((
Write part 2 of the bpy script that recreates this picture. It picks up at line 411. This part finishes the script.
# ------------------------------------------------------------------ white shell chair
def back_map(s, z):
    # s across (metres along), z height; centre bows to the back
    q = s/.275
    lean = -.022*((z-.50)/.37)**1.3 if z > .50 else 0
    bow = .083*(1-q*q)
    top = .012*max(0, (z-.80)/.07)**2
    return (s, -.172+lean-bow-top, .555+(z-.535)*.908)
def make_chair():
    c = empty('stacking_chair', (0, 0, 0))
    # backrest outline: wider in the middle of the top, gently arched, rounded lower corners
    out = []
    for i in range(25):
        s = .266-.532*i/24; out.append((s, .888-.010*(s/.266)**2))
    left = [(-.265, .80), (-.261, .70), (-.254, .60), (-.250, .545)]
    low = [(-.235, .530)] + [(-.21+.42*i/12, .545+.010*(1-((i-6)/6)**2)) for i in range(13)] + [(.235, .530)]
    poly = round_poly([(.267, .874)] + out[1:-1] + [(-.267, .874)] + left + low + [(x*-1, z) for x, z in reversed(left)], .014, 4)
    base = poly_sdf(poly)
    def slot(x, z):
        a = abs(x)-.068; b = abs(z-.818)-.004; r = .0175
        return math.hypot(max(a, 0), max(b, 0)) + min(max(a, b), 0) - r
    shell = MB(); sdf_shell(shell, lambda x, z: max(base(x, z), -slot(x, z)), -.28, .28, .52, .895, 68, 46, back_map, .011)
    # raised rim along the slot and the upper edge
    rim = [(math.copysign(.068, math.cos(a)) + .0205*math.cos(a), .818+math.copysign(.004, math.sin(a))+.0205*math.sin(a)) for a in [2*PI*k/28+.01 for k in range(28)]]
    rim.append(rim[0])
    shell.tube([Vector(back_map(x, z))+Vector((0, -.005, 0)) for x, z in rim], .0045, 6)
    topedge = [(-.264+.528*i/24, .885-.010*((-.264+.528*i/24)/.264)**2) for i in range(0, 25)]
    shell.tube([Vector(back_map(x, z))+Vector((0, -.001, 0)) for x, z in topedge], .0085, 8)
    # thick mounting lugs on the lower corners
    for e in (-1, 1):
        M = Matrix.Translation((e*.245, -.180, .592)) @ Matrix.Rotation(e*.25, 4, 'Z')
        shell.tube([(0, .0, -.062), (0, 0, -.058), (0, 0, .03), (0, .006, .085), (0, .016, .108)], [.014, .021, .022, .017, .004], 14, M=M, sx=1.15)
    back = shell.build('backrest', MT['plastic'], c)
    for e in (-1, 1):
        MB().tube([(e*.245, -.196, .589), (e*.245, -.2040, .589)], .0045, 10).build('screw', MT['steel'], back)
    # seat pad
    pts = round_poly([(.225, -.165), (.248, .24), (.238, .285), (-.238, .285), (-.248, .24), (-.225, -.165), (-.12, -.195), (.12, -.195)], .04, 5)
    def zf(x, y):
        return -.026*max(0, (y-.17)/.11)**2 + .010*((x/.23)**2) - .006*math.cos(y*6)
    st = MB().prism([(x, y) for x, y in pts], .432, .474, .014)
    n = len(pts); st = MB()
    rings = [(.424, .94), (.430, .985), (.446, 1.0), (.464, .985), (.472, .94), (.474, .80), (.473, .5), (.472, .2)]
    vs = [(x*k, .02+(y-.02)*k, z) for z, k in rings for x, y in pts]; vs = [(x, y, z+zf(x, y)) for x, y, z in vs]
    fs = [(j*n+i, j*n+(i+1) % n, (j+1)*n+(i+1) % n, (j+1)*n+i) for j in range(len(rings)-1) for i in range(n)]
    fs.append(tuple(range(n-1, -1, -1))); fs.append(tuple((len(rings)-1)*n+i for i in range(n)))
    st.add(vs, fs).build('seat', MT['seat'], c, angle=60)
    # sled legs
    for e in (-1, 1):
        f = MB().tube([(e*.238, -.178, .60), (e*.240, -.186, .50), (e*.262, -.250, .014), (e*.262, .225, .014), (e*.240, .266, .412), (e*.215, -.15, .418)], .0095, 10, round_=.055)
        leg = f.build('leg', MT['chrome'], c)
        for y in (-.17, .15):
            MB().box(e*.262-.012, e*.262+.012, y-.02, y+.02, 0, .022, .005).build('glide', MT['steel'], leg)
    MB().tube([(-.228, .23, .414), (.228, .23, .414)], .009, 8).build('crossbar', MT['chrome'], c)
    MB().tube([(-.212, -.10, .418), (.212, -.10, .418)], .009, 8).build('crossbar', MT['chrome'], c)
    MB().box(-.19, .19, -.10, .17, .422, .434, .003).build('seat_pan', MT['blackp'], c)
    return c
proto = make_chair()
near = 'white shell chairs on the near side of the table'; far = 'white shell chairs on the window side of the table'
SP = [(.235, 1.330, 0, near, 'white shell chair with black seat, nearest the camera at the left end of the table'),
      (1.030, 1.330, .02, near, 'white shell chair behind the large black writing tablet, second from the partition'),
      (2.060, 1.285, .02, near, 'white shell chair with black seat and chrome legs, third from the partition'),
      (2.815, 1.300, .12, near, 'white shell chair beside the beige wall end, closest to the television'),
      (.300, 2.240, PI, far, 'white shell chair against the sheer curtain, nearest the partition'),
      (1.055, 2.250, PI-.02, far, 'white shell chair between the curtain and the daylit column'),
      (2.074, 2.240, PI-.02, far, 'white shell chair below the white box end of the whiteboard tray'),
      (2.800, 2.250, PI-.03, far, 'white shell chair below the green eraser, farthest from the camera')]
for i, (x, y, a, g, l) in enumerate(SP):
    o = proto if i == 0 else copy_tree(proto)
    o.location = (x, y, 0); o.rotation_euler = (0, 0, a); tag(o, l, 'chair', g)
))
Write out every line of the material again, exactly as it reads.

Write part 2 of the bpy script that recreates this picture. It picks up at line 411. This part finishes the script.
# ------------------------------------------------------------------ white shell chair
def back_map(s, z):
    # s across (metres along), z height; centre bows to the back
    q = s/.275
    lean = -.022*((z-.50)/.37)**1.3 if z > .50 else 0
    bow = .083*(1-q*q)
    top = .012*max(0, (z-.80)/.07)**2
    return (s, -.172+lean-bow-top, .555+(z-.535)*.908)
def make_chair():
    c = empty('stacking_chair', (0, 0, 0))
    # backrest outline: wider in the middle of the top, gently arched, rounded lower corners
    out = []
    for i in range(25):
        s = .266-.532*i/24; out.append((s, .888-.010*(s/.266)**2))
    left = [(-.265, .80), (-.261, .70), (-.254, .60), (-.250, .545)]
    low = [(-.235, .530)] + [(-.21+.42*i/12, .545+.010*(1-((i-6)/6)**2)) for i in range(13)] + [(.235, .530)]
    poly = round_poly([(.267, .874)] + out[1:-1] + [(-.267, .874)] + left + low + [(x*-1, z) for x, z in reversed(left)], .014, 4)
    base = poly_sdf(poly)
    def slot(x, z):
        a = abs(x)-.068; b = abs(z-.818)-.004; r = .0175
        return math.hypot(max(a, 0), max(b, 0)) + min(max(a, b), 0) - r
    shell = MB(); sdf_shell(shell, lambda x, z: max(base(x, z), -slot(x, z)), -.28, .28, .52, .895, 68, 46, back_map, .011)
    # raised rim along the slot and the upper edge
    rim = [(math.copysign(.068, math.cos(a)) + .0205*math.cos(a), .818+math.copysign(.004, math.sin(a))+.0205*math.sin(a)) for a in [2*PI*k/28+.01 for k in range(28)]]
    rim.append(rim[0])
    shell.tube([Vector(back_map(x, z))+Vector((0, -.005, 0)) for x, z in rim], .0045, 6)
    topedge = [(-.264+.528*i/24, .885-.010*((-.264+.528*i/24)/.264)**2) for i in range(0, 25)]
    shell.tube([Vector(back_map(x, z))+Vector((0, -.001, 0)) for x, z in topedge], .0085, 8)
    # thick mounting lugs on the lower corners
    for e in (-1, 1):
        M = Matrix.Translation((e*.245, -.180, .592)) @ Matrix.Rotation(e*.25, 4, 'Z')
        shell.tube([(0, .0, -.062), (0, 0, -.058), (0, 0, .03), (0, .006, .085), (0, .016, .108)], [.014, .021, .022, .017, .004], 14, M=M, sx=1.15)
    back = shell.build('backrest', MT['plastic'], c)
    for e in (-1, 1):
        MB().tube([(e*.245, -.196, .589), (e*.245, -.2040, .589)], .0045, 10).build('screw', MT['steel'], back)
    # seat pad
    pts = round_poly([(.225, -.165), (.248, .24), (.238, .285), (-.238, .285), (-.248, .24), (-.225, -.165), (-.12, -.195), (.12, -.195)], .04, 5)
    def zf(x, y):
        return -.026*max(0, (y-.17)/.11)**2 + .010*((x/.23)**2) - .006*math.cos(y*6)
    st = MB().prism([(x, y) for x, y in pts], .432, .474, .014)
    n = len(pts); st = MB()
    rings = [(.424, .94), (.430, .985), (.446, 1.0), (.464, .985), (.472, .94), (.474, .80), (.473, .5), (.472, .2)]
    vs = [(x*k, .02+(y-.02)*k, z) for z, k in rings for x, y in pts]; vs = [(x, y, z+zf(x, y)) for x, y, z in vs]
    fs = [(j*n+i, j*n+(i+1) % n, (j+1)*n+(i+1) % n, (j+1)*n+i) for j in range(len(rings)-1) for i in range(n)]
    fs.append(tuple(range(n-1, -1, -1))); fs.append(tuple((len(rings)-1)*n+i for i in range(n)))
    st.add(vs, fs).build('seat', MT['seat'], c, angle=60)
    # sled legs
    for e in (-1, 1):
        f = MB().tube([(e*.238, -.178, .60), (e*.240, -.186, .50), (e*.262, -.250, .014), (e*.262, .225, .014), (e*.240, .266, .412), (e*.215, -.15, .418)], .0095, 10, round_=.055)
        leg = f.build('leg', MT['chrome'], c)
        for y in (-.17, .15):
            MB().box(e*.262-.012, e*.262+.012, y-.02, y+.02, 0, .022, .005).build('glide', MT['steel'], leg)
    MB().tube([(-.228, .23, .414), (.228, .23, .414)], .009, 8).build('crossbar', MT['chrome'], c)
    MB().tube([(-.212, -.10, .418), (.212, -.10, .418)], .009, 8).build('crossbar', MT['chrome'], c)
    MB().box(-.19, .19, -.10, .17, .422, .434, .003).build('seat_pan', MT['blackp'], c)
    return c
proto = make_chair()
near = 'white shell chairs on the near side of the table'; far = 'white shell chairs on the window side of the table'
SP = [(.235, 1.330, 0, near, 'white shell chair with black seat, nearest the camera at the left end of the table'),
      (1.030, 1.330, .02, near, 'white shell chair behind the large black writing tablet, second from the partition'),
      (2.060, 1.285, .02, near, 'white shell chair with black seat and chrome legs, third from the partition'),
      (2.815, 1.300, .12, near, 'white shell chair beside the beige wall end, closest to the television'),
      (.300, 2.240, PI, far, 'white shell chair against the sheer curtain, nearest the partition'),
      (1.055, 2.250, PI-.02, far, 'white shell chair between the curtain and the daylit column'),
      (2.074, 2.240, PI-.02, far, 'white shell chair below the white box end of the whiteboard tray'),
      (2.800, 2.250, PI-.03, far, 'white shell chair below the green eraser, farthest from the camera')]
for i, (x, y, a, g, l) in enumerate(SP):
    o = proto if i == 0 else copy_tree(proto)
    o.location = (x, y, 0); o.rotation_euler = (0, 0, a); tag(o, l, 'chair', g)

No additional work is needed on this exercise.